Eskimo hunters together with the scientists set out to do so. Using chain saws, they cut a series of breathing holes leading toward open water three miles away. When this effort was shown on television, six‑foot chain saws were sent to the rescuers by concerned business people. A National Guard helicopter arrived with a five‑ton chunk of concrete to drop on the ice to make more holes with less human effort.

It didn't work. The rescuers went on sawing. As the days grew colder, the holes refroze. At their own expense, several people hopped a plane and arrived in Barrow with costly deicing equipment.

The de‑icers kept the water open for the whales, and the rescuers sawed on. Then something went wrong. The whales stopped using the holes.

The Eskimos got down on their bellies and talked to the whales as their ancestors had done for centuries. They urged them to use the holes. The whales seemed to understand that the men were helping them and swam to a hole, only to turn around and go back.

Then Malek, an elderly Eskimo hunter, spoke to the whales. After a while he reported to the rescuers: "The water is too shallow, the whales are saying." The scientists took a sounding of the lagoon bottom and found that the whales were right. A shoal was blocking the escape route. The water was too shallow under the breathing holes.

Urgently the men cut holes leading around the shoal, and urgently the whales responded. They swam from one hole to the next in great excitement as they moved toward the open sea.

On the eighteenth day of the rescue attempt, the holes stretched one and a half miles toward freedom, but the whales were growing weary. Bone, the smallest, disappeared and was never seen again.

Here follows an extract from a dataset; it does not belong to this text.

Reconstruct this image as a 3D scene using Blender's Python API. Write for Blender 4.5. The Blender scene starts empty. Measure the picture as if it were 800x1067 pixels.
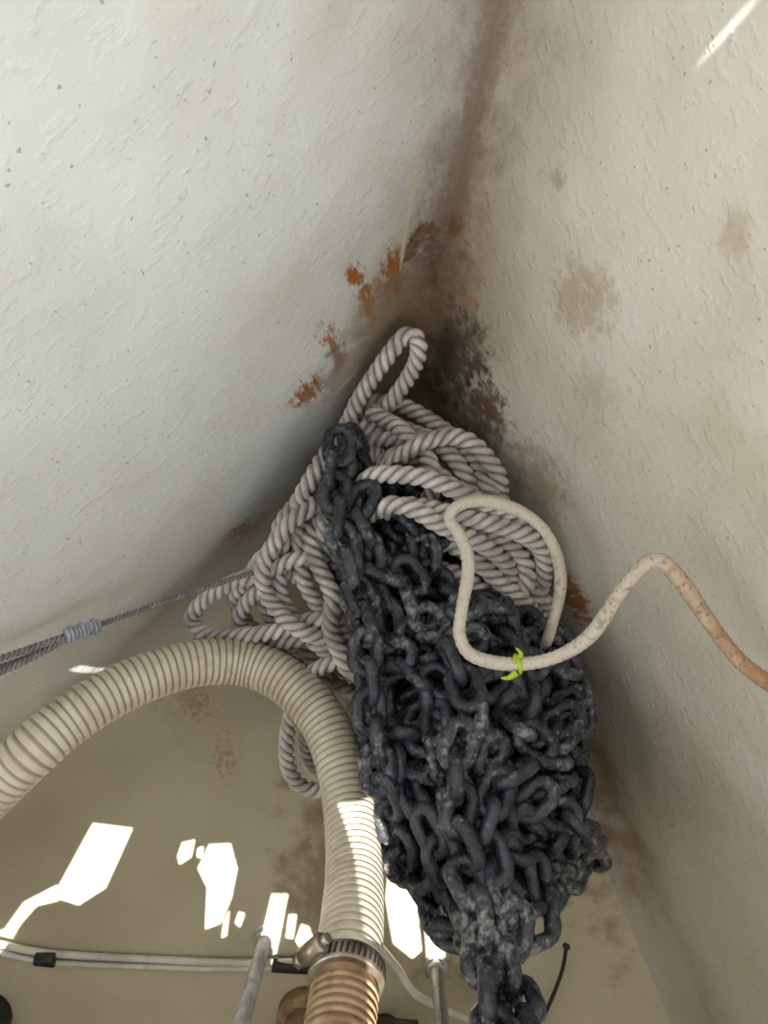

That night a wind moved great floes of ice toward Point Barrow and piled them in a ridge twenty feet high. It grounded the ridge on the bottom of the lagoon and cut off all escape. The next morning, when Bonnet and Crossbeak were surfacing to breathe, Malek again went to the whales. He knew they did not need to eat, for they had been feeding in the Beaufort Sea all summer, storing fat for their long migration. But they were under stress and losing weight. They needed a friend. Day and night he remained with the gray whales, soothing them with his voice and stroking their icetorn noses with his hands.

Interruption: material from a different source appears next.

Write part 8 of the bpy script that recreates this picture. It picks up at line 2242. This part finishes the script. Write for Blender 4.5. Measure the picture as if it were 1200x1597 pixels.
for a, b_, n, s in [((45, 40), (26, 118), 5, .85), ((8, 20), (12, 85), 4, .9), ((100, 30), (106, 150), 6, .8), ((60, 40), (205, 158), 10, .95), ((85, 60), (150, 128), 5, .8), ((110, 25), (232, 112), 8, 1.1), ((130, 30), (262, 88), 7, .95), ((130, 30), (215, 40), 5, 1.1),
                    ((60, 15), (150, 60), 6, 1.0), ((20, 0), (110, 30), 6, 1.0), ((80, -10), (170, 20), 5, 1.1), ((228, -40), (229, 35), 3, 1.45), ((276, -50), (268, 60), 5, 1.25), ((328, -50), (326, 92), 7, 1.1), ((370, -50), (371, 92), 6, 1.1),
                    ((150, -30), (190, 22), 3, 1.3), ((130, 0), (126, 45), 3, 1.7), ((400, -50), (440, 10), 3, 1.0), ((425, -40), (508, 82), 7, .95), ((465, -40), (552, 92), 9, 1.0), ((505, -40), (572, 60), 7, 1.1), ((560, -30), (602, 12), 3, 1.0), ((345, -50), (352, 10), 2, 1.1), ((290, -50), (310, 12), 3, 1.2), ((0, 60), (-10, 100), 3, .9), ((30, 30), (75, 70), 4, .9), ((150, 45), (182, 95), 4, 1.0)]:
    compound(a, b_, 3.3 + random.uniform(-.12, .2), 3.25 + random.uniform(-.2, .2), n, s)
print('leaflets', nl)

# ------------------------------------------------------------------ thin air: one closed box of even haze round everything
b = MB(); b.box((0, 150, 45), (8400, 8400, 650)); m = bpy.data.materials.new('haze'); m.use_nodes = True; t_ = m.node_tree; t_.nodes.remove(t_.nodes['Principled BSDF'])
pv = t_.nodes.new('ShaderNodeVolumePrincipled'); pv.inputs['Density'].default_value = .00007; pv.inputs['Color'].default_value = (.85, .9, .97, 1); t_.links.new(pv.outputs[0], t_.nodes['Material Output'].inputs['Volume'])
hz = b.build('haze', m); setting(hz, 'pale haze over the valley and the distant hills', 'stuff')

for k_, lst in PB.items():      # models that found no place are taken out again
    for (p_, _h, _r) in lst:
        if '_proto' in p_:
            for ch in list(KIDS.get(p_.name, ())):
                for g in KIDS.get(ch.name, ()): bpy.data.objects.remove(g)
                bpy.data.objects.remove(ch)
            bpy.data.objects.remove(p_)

The rescuers sawed on toward the ridge while National Guard helicopters brought supplies and camera operators. Meanwhile around the world, television watchers turned on their sets each morning to see if the whales were still alive. At the White House's direction, the Air Force assigned a C‑5A Galaxy to ferry more equipment to Barrow. The President of the United States wished the whales well.

Then the Soviet Union responded. The cold‑war enemy of the United States announced that two Soviet icebreakers three hundred miles from Barrow were on their way to help the whales.

Encouraged, the American rescuers sawed furiously forward, trying to reach the ridge in time to meet the Soviet icebreakers. Again the whales stopped swimming. This time the men knew why‑shallow water. Since they were about five hundred feet from the ridge, they cut a big pool for the whales and went back to town to sleep and to wait for the Soviets‑all but Malek. He stayed with the whales all night, stroking and calming them.

In the darkness of the morning of October 26, the rescue crew returned to watch the Soviet icebreakers cut a path through the ridge as if it were butter. The whales bolted for open water. Cheers went up, and it was reported that the whales were free.

They were not. They could not surface to breathe in the ice‑jammed track. They came back to the last hole. Once more the Soviets cut through the ice. The whales moved but went the wrong way. They returned to the hole and thrust their heads above water. Malek talked to them, pointed them in the right direction and gave them a shove. With that, Bonnet and Crossbeak rose halfway out of the water in ‑a breach, dove and disappeared.

The Soviet captain saw one pass his ship. At last the whales were free.